A Associação das Ferrovias Americanas (AFA) estima que custará cerca de US$ 148 bilhões para expandir as linhas ferroviárias nos próximos 30 anos, para dar conta do crescimento da demanda. Mas a associação diz que as companhias ferroviárias podem apenas arcar com de 70% dos custos necessários.

A AFA e as companhias que operam no setor de agronegócios estão apoiando a aprovação de uma legislação que ofereceria créditos tributários para investimentos na expansão da capacidade de transporte ferroviário.

As barcaças que descem o Mississippi são há muito tempo uma alternativa de transporte mais barato para agricultores com acesso ao rio. Mas o seu tráfegi é dificultado por comportas e barragens construídas na era da Depressão. Esses atrasos acrescentam cerca de 50 horas ao tempo de viagem ao longo do trecho superior do Mississippi, segundo cálculos de Scott Whitney, gestor do Corps.

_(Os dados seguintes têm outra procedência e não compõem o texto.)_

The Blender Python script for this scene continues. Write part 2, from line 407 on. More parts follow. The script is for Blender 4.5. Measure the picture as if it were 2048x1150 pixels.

Os maiores gargalos estão nos movimentados portos americanos, onde os produtos agrícolas são carregados em navios oceânicos. Com o passar dos anos, os exportadores passaram a despachar cada vez mais os grãos alugando contêineres vazios que traziam bens de consumo para os EUA provenientes de outros mercados extrangeiros, como a China. Mas como essas importações diminuíram, as exportações estão sujeitas a maiores esperas, e a pagar mais, para conseguir espaço em navios que seguem para o exterior, disse Jansky, o comerciante de grãos em Portland. Jansky disse que o custo de alugar um contêiner de 20 pés mais que dobrou, para US$ 1,7 mil, apenas nos últimos 10 meses.